- _SOURCE MATERIAL_
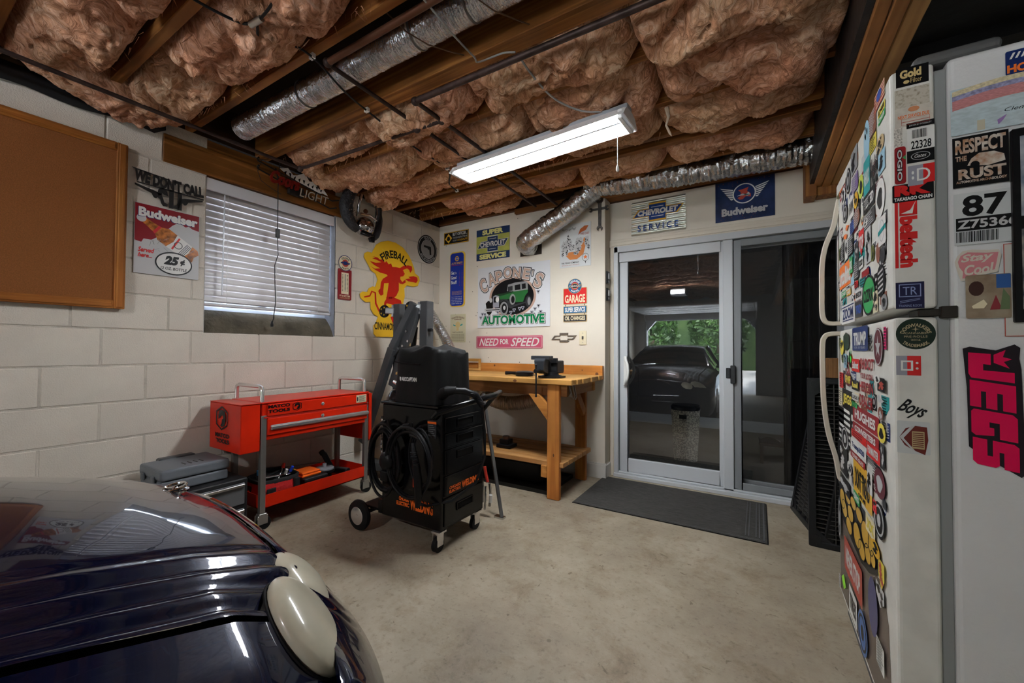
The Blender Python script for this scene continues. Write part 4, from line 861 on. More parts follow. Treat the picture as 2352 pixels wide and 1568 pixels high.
# large car sign
t = board('metal_sign', 'large white automotive sign with a green vintage sedan in an oval', 'sign', (.958, FY, 1.65), 0, rect(-.419, .419, -.313, .313), mat('sign_white', (.66, .67, .70), .25), th=.006)
cop = mat('copper_print', (.48, .32, .25), .35); V = -.0065
q = B(); ring(q, .0, -.01, .272, .245, V, 56, .202, .178); q.build('oval_ring', cop, t); flat('oval_field', circ(0, -.01, .247, .180, 56), V-.0002, pal('black'), t)
grn = mat('print_sedan_green', (.02, .12, .03), .3)
K = lambda pts: [((x-800)/1450*.838, (740-y)/1300*.626*1.07) for x, y in pts]
flat('sedan_body_print', K([(540, 720), (830, 660), (1110, 640), (1115, 690), (1060, 760), (1020, 870), (880, 870), (760, 800), (560, 800)]), V-.001, grn, t)
flat('sedan_roof_print', K([(720, 520), (860, 490), (1080, 480), (1110, 520), (1115, 645), (840, 660), (700, 640)]), V-.0012, pal('grey'), t)
flat('sedan_window_print', K([(855, 540), (965, 530), (970, 630), (860, 640)]), V-.0016, pal('black'), t); flat('sedan_window_print', K([(995, 528), (1070, 520), (1078, 620), (1000, 625)]), V-.0016, pal('black'), t); flat('sedan_window_print', K([(720, 560), (815, 550), (815, 640), (720, 645)]), V-.0016, pal('darkgrey'), t)
flat('hood_print', K([(420, 710), (520, 690), (830, 650), (830, 672), (545, 735), (540, 800), (415, 800)]), V-.0018, mat('print_dark_green', (.012, .04, .015), .3), t)
flat('fender_print', K([(540, 830), (600, 790), (700, 800), (760, 860), (800, 920), (1080, 870), (1100, 885), (860, 950), (790, 985), (730, 960), (700, 850), (640, 815), (580, 850)]), V-.002, pal('darkgrey'), t)
flat('fender_print', K([(250, 860), (300, 810), (400, 800), (410, 960), (270, 960)]), V-.0014, pal('black'), t)
flat('grille_print', K([(410, 730), (465, 705), (540, 730), (535, 950), (410, 950)]), V-.0022, pal('medgrey'), t); flat('grille_core', K([(425, 745), (465, 735), (500, 745), (495, 850), (425, 850)]), V-.0026, pal('black'), t)
def kd(n_, x, y, rx, ry, m_, dz): return flat(n_, K([(x+rx*math.cos(a*PI/12), y+ry*math.sin(a*PI/12)) for a in range(24)]), V-dz, m_, t)
kd('wheel_print', 640, 980, 85, 135, pal('grey'), .0026); kd('wheel_core', 645, 975, 55, 95, pal('black'), .003); kd('hub_print', 650, 965, 25, 40, pal('lightgrey'), .0034)
kd('wheel_print', 330, 980, 65, 110, pal('black'), .0012); kd('wheel_print', 1130, 870, 60, 105, pal('darkgrey'), .0024); kd('wheel_core', 1140, 865, 30, 75, pal('grey'), .0028)
kd('spare_wheel_print', 815, 810, 60, 105, pal('grey'), .0028); kd('spare_core', 822, 815, 35, 70, pal('black'), .0032)
kd('headlamp_print', 365, 800, 30, 48, pal('lightgrey'), .003); kd('headlamp_print', 503, 795, 36, 52, pal('white'), .003)
flat('bumper_print', K([(230, 965), (555, 965), (555, 1022), (230, 1022)]), V-.0036, pal('lightgrey'), t); flat('bumper_gap', K([(260, 985), (550, 985), (550, 1003), (260, 1003)]), V-.004, pal('darkgrey'), t)
bh = B(); bh2 = B()
for x, y in ((150, 1140), (185, 1070), (240, 1075), (305, 1135), (785, 1060), (850, 1015), (960, 995), (1020, 980), (1195, 1075), (1255, 1015), (1320, 960), (1360, 1072), (1315, 697), (515, 1045)):
    p_ = K([(x, y)])[0]; bh.poly([(p_[0]+.017*math.cos(a)*(1+.3*math.sin(3*a)), p_[1]+.017*math.sin(a)*(1+.3*math.sin(3*a))) for a in [k*PI/8 for k in range(16)]], V-.0042); bh2.poly(circ(p_[0], p_[1], .007, None, 10), V-.0048)
bh.build('bullet_hole_rim_print', pal('medgrey'), t); bh2.build('bullet_hole_print', pal('black'), t)
for (ch, x, z, w_, h_, r_) in (('C', -.345, .125, .10, .17, .35), ('A', -.245, .185, .11, .15, .3), ('P', -.155, .205, .10, .14, .15), ('O', -.05, .235, .115, .13, 0), ('N', .055, .225, .11, .12, -.1), ("E", .165, .205, .10, .13, -.2), ("'", .235, .205, .03, .07, -.2), ('S', .30, .13, .11, .17, -.4)):
    text(ch, (x-w_/2, x+w_/2, z-h_/2, z+h_/2), V-.001, pal('black'), t, bold=.09, rot=r_); text(ch, (x-w_/2+.008, x+w_/2-.008, z-h_/2+.008, z+h_/2-.008), V-.0015, pal('white'), t, bold=.055, rot=r_); text(ch, (x-w_/2+.013, x+w_/2-.013, z-h_/2+.013, z+h_/2-.013), V-.002, cop, t, bold=.03, rot=r_)
text('AUTOMOTIVE', (-.375, .375, -.29, -.18), V-.001, pal('black'), t, bold=.09); text('AUTOMOTIVE', (-.369, .369, -.285, -.185), V-.0015, pal('white'), t, bold=.07); text('AUTOMOTIVE', (-.363, .363, -.28, -.19), V-.002, mat('print_auto_green', (.0, .16, .05), .3), t, bold=.04)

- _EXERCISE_
Quote in full the listing given above; the images are to be left out.

- _EXERCISE RESPONSE_
The Blender Python script for this scene continues. Write part 4, from line 861 on. More parts follow. Treat the picture as 2352 pixels wide and 1568 pixels high.
# large car sign
t = board('metal_sign', 'large white automotive sign with a green vintage sedan in an oval', 'sign', (.958, FY, 1.65), 0, rect(-.419, .419, -.313, .313), mat('sign_white', (.66, .67, .70), .25), th=.006)
cop = mat('copper_print', (.48, .32, .25), .35); V = -.0065
q = B(); ring(q, .0, -.01, .272, .245, V, 56, .202, .178); q.build('oval_ring', cop, t); flat('oval_field', circ(0, -.01, .247, .180, 56), V-.0002, pal('black'), t)
grn = mat('print_sedan_green', (.02, .12, .03), .3)
K = lambda pts: [((x-800)/1450*.838, (740-y)/1300*.626*1.07) for x, y in pts]
flat('sedan_body_print', K([(540, 720), (830, 660), (1110, 640), (1115, 690), (1060, 760), (1020, 870), (880, 870), (760, 800), (560, 800)]), V-.001, grn, t)
flat('sedan_roof_print', K([(720, 520), (860, 490), (1080, 480), (1110, 520), (1115, 645), (840, 660), (700, 640)]), V-.0012, pal('grey'), t)
flat('sedan_window_print', K([(855, 540), (965, 530), (970, 630), (860, 640)]), V-.0016, pal('black'), t); flat('sedan_window_print', K([(995, 528), (1070, 520), (1078, 620), (1000, 625)]), V-.0016, pal('black'), t); flat('sedan_window_print', K([(720, 560), (815, 550), (815, 640), (720, 645)]), V-.0016, pal('darkgrey'), t)
flat('hood_print', K([(420, 710), (520, 690), (830, 650), (830, 672), (545, 735), (540, 800), (415, 800)]), V-.0018, mat('print_dark_green', (.012, .04, .015), .3), t)
flat('fender_print', K([(540, 830), (600, 790), (700, 800), (760, 860), (800, 920), (1080, 870), (1100, 885), (860, 950), (790, 985), (730, 960), (700, 850), (640, 815), (580, 850)]), V-.002, pal('darkgrey'), t)
flat('fender_print', K([(250, 860), (300, 810), (400, 800), (410, 960), (270, 960)]), V-.0014, pal('black'), t)
flat('grille_print', K([(410, 730), (465, 705), (540, 730), (535, 950), (410, 950)]), V-.0022, pal('medgrey'), t); flat('grille_core', K([(425, 745), (465, 735), (500, 745), (495, 850), (425, 850)]), V-.0026, pal('black'), t)
def kd(n_, x, y, rx, ry, m_, dz): return flat(n_, K([(x+rx*math.cos(a*PI/12), y+ry*math.sin(a*PI/12)) for a in range(24)]), V-dz, m_, t)
kd('wheel_print', 640, 980, 85, 135, pal('grey'), .0026); kd('wheel_core', 645, 975, 55, 95, pal('black'), .003); kd('hub_print', 650, 965, 25, 40, pal('lightgrey'), .0034)
kd('wheel_print', 330, 980, 65, 110, pal('black'), .0012); kd('wheel_print', 1130, 870, 60, 105, pal('darkgrey'), .0024); kd('wheel_core', 1140, 865, 30, 75, pal('grey'), .0028)
kd('spare_wheel_print', 815, 810, 60, 105, pal('grey'), .0028); kd('spare_core', 822, 815, 35, 70, pal('black'), .0032)
kd('headlamp_print', 365, 800, 30, 48, pal('lightgrey'), .003); kd('headlamp_print', 503, 795, 36, 52, pal('white'), .003)
flat('bumper_print', K([(230, 965), (555, 965), (555, 1022), (230, 1022)]), V-.0036, pal('lightgrey'), t); flat('bumper_gap', K([(260, 985), (550, 985), (550, 1003), (260, 1003)]), V-.004, pal('darkgrey'), t)
bh = B(); bh2 = B()
for x, y in ((150, 1140), (185, 1070), (240, 1075), (305, 1135), (785, 1060), (850, 1015), (960, 995), (1020, 980), (1195, 1075), (1255, 1015), (1320, 960), (1360, 1072), (1315, 697), (515, 1045)):
    p_ = K([(x, y)])[0]; bh.poly([(p_[0]+.017*math.cos(a)*(1+.3*math.sin(3*a)), p_[1]+.017*math.sin(a)*(1+.3*math.sin(3*a))) for a in [k*PI/8 for k in range(16)]], V-.0042); bh2.poly(circ(p_[0], p_[1], .007, None, 10), V-.0048)
bh.build('bullet_hole_rim_print', pal('medgrey'), t); bh2.build('bullet_hole_print', pal('black'), t)
for (ch, x, z, w_, h_, r_) in (('C', -.345, .125, .10, .17, .35), ('A', -.245, .185, .11, .15, .3), ('P', -.155, .205, .10, .14, .15), ('O', -.05, .235, .115, .13, 0), ('N', .055, .225, .11, .12, -.1), ("E", .165, .205, .10, .13, -.2), ("'", .235, .205, .03, .07, -.2), ('S', .30, .13, .11, .17, -.4)):
    text(ch, (x-w_/2, x+w_/2, z-h_/2, z+h_/2), V-.001, pal('black'), t, bold=.09, rot=r_); text(ch, (x-w_/2+.008, x+w_/2-.008, z-h_/2+.008, z+h_/2-.008), V-.0015, pal('white'), t, bold=.055, rot=r_); text(ch, (x-w_/2+.013, x+w_/2-.013, z-h_/2+.013, z+h_/2-.013), V-.002, cop, t, bold=.03, rot=r_)
text('AUTOMOTIVE', (-.375, .375, -.29, -.18), V-.001, pal('black'), t, bold=.09); text('AUTOMOTIVE', (-.369, .369, -.285, -.185), V-.0015, pal('white'), t, bold=.07); text('AUTOMOTIVE', (-.363, .363, -.28, -.19), V-.002, mat('print_auto_green', (.0, .16, .05), .3), t, bold=.04)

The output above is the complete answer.